Intent aside, films speak for themselves; a movie made in the mid-60’s about a monstrous army from the Far East would correctly be called “about Vietnam.” And 300 should be called “about Iraq;” it isn‘t much of a stretch. When the freedom-loving Spartans vow to put an end to Persia’s reign of mysticism and tyranny, the reference flies over the heads of only the least aware.

Whatever was on Snyder’s mind, 300 is here -- with trumpets blaring. Calling 300 bombastic doesn’t do the movie justice; it’s loud, mean, and proud. It’s a shirts-off, dirty, crazy affront, and if it wasn’t such a jingoistic bully, it might be a moronic blast -- an amphetamine-fueled meeting of Herodotus and Vince McMahon. An early scene, in which the Spartan king Leonidas tells a Persian messenger to shove it, Spartan-style, is hilariously nutty. With eyes glaring and muscles twitching, Leonidas is like a supped-up, loin-cloth-wearing Travis Bickle; when he unleashes hell, it’s like B.C. Bickle has just wandered into The Matrix.

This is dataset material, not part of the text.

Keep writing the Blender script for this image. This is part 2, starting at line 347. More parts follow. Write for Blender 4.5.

And it kind of fits. Nothing in 300 represents reality -- everything was shot against a green screen -- and I’m hard-pressed to call it much of a real movie. If movies are a compilation of images, 300 is a compilation of sustained images. It was based on a graphic novel, and that medium’s attention to the static image shows. Whenever the movie finds an image it likes -- a sword gliding through a battlefield, snow collecting on slain soldiers, blood spurting from a gaping wound -- the frame rate slows so that we can gaze. Slow motion is more common here than dialogue. That trick is usually used to accentuate something -- a clue that we’re supposed to pay attention. But 300 is so in love with itself, every swing, butt, or leap is an excuse to pause and leer. With a proper frame rate, 300 would hardly make it to feature length.

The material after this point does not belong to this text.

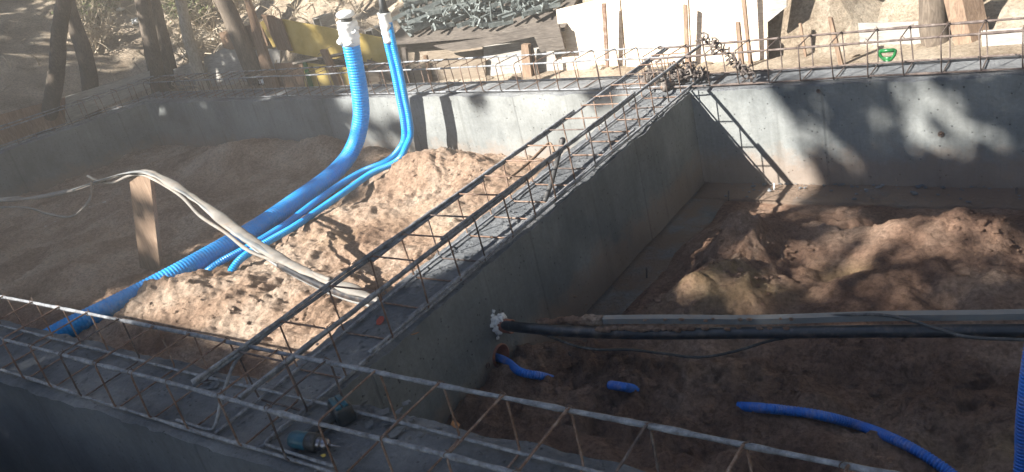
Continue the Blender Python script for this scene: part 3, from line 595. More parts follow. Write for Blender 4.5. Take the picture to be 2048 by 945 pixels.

Part of me wants to applaud the style. Indeed, it works on the battlefield where the chorography transcends the choppy, frantic fights of Gladiator and Troy. And early scenes, like a climb on Delphi that feels like an assault on the Agro Crag, benefit from the visual panache. It all affords the filmmakers room to make the Oracle an writhing, red-haired hottie and to shoot a rampaging rhinoceros like it was starring in a Chanel ad.

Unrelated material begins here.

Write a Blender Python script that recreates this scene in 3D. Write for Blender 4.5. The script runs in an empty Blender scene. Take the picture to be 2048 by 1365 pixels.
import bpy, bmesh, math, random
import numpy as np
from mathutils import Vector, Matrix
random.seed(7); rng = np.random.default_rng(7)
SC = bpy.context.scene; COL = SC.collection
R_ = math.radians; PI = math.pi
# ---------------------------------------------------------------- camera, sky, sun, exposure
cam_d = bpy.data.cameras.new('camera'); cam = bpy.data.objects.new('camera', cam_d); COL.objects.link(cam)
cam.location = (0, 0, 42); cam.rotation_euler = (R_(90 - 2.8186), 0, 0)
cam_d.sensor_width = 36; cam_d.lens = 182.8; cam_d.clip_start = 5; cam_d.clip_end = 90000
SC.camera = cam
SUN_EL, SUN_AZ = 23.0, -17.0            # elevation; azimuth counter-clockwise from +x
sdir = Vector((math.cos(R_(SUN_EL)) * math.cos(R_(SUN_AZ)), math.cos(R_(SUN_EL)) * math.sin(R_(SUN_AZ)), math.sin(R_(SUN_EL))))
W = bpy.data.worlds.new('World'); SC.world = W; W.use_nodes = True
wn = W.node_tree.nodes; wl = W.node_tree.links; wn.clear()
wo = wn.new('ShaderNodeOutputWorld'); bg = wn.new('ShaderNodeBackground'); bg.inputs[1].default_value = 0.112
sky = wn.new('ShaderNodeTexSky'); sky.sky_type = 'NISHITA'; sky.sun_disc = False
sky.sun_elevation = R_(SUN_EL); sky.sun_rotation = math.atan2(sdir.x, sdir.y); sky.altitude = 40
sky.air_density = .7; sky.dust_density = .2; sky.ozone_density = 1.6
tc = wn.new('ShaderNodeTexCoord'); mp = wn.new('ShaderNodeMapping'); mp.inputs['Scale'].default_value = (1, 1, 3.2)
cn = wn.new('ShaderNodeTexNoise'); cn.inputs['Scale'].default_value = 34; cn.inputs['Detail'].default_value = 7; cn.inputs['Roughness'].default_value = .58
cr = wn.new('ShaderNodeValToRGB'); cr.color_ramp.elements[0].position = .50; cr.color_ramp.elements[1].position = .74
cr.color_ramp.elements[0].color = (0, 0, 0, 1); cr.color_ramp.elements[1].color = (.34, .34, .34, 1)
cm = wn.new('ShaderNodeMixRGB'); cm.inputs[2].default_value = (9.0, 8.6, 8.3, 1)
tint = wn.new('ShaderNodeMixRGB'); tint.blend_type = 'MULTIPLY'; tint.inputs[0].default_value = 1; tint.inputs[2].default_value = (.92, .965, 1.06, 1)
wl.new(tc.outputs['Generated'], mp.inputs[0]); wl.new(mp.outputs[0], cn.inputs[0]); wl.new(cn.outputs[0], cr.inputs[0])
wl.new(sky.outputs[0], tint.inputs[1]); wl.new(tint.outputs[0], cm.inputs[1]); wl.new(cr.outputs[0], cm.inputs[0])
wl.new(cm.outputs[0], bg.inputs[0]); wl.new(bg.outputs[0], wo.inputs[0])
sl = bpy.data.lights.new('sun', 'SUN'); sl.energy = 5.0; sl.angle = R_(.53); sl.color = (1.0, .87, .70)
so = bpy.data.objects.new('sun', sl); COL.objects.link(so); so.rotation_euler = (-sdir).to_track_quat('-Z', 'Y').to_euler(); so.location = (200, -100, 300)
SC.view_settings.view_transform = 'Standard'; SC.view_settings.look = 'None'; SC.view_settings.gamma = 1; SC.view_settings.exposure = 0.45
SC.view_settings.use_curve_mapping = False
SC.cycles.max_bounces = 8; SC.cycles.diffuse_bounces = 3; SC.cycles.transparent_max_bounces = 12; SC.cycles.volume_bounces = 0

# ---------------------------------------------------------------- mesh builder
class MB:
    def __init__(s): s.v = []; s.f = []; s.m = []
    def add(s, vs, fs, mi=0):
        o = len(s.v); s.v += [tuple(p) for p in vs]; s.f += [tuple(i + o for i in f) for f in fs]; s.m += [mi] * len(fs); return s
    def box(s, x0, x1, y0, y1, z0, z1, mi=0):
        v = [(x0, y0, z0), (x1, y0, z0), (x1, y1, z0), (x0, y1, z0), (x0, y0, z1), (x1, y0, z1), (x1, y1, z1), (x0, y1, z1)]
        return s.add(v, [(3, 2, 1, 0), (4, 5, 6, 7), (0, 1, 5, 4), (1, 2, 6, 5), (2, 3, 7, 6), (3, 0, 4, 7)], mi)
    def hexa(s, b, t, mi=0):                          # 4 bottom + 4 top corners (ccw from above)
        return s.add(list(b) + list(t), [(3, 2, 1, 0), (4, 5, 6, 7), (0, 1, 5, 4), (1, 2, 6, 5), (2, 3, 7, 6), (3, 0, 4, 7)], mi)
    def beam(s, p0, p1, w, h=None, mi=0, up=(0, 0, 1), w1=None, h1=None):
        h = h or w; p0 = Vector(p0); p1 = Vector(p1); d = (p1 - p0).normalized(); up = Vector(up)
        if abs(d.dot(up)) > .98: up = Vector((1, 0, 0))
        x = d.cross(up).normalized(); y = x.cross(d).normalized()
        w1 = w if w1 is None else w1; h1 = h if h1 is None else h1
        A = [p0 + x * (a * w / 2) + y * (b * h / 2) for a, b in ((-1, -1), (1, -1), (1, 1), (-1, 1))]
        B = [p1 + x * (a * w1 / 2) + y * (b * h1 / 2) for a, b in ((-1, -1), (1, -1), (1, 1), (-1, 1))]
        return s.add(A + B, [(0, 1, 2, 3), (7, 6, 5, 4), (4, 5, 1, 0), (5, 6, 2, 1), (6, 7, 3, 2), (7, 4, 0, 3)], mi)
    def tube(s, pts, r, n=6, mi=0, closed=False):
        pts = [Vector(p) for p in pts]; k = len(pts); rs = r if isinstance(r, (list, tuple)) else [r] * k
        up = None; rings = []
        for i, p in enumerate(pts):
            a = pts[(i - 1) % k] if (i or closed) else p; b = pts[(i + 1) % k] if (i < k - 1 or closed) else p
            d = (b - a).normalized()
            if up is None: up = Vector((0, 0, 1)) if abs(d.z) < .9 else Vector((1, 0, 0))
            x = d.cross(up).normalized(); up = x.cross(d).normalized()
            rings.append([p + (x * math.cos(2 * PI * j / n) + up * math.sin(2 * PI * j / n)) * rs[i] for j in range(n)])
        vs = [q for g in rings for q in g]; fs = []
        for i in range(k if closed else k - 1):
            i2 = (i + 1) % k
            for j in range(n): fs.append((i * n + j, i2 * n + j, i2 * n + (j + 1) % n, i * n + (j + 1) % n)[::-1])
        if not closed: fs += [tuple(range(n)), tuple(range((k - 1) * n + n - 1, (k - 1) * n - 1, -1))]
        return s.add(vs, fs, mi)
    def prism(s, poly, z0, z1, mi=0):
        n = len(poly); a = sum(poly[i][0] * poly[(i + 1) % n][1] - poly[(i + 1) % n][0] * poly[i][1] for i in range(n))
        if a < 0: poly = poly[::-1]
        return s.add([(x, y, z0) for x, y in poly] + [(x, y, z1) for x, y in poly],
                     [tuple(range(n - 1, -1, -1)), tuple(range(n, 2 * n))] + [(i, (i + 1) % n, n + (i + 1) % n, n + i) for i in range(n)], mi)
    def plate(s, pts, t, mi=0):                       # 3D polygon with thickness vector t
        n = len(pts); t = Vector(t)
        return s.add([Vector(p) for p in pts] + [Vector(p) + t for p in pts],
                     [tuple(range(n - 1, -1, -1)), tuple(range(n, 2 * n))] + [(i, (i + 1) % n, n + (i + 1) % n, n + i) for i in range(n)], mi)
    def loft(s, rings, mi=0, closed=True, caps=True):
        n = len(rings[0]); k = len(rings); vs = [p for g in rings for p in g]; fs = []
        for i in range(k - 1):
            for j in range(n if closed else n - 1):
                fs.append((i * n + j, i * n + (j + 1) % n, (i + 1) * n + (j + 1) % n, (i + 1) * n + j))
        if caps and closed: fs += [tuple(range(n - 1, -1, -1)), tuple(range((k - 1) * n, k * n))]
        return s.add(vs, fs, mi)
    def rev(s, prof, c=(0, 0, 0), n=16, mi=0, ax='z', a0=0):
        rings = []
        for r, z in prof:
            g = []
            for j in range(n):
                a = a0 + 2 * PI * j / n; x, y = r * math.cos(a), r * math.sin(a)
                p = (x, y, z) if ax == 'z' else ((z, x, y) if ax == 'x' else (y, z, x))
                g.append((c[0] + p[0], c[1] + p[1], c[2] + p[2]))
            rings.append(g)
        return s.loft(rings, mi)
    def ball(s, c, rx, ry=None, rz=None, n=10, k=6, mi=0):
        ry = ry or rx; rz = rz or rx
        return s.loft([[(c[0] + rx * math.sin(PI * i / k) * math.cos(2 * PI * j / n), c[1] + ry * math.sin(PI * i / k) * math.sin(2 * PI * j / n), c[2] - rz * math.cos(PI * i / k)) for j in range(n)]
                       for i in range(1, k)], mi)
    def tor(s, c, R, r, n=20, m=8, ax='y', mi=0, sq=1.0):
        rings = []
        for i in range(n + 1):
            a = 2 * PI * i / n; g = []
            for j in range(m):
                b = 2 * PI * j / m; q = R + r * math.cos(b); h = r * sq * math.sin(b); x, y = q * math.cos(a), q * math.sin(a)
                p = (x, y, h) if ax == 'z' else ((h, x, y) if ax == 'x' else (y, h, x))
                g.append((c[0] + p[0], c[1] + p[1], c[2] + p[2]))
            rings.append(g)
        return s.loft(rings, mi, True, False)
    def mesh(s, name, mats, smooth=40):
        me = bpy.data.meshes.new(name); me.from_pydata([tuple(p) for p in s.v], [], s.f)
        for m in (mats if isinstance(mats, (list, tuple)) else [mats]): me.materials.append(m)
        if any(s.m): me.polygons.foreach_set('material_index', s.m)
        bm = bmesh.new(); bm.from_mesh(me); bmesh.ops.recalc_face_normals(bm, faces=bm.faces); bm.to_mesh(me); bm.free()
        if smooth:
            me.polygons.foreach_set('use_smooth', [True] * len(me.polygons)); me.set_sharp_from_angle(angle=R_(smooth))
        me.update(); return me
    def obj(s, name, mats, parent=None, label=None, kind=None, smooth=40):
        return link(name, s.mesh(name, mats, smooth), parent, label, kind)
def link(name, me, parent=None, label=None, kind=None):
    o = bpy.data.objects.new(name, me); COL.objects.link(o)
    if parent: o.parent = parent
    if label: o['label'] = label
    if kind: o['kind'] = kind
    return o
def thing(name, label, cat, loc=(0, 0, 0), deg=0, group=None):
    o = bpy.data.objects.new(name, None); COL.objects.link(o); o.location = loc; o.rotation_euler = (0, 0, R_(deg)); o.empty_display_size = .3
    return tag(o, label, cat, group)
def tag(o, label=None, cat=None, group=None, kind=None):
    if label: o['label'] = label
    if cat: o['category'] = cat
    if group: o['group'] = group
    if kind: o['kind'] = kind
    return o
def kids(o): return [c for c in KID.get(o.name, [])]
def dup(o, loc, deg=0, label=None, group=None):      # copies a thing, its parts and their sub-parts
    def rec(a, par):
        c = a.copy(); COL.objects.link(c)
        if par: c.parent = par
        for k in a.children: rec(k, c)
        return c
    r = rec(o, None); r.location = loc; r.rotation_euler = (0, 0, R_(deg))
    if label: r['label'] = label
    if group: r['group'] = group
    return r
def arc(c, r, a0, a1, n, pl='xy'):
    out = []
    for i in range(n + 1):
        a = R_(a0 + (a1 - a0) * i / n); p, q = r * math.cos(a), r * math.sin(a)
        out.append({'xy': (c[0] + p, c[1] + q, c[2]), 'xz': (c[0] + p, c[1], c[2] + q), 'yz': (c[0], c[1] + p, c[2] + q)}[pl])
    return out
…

But really the self-admiration is offensive. 300 is a cocky as it is harebrained, and the machismo pulses like the veins on Leonidas’s bicep. It off-handedly insults Athenians as “boy lovers,” substitutes the Thespian allies for Arcadians, and invents a wildly inappropriate rape out of whole cloth. That the apish Spartans are viewed as the “little guy,” those facing insurmountable odds against cowards and weaklings, is 300’s most repulsive conceit. Combine that with the political allegory and 300 becomes a vituperative Right wing vampire -- all sexy, seething venom.

That it’s also all unthinkably homoerotic is the only weapon we’ve got. I don’t want to make fun of anything for coming off a little gay, but for every lovingly-photographed bare chest and thigh, I couldn’t help but wonder exactly -- if not the war in Iraq -- was on Zach Snyder’s mind. Don’t ask -- he won’t tell.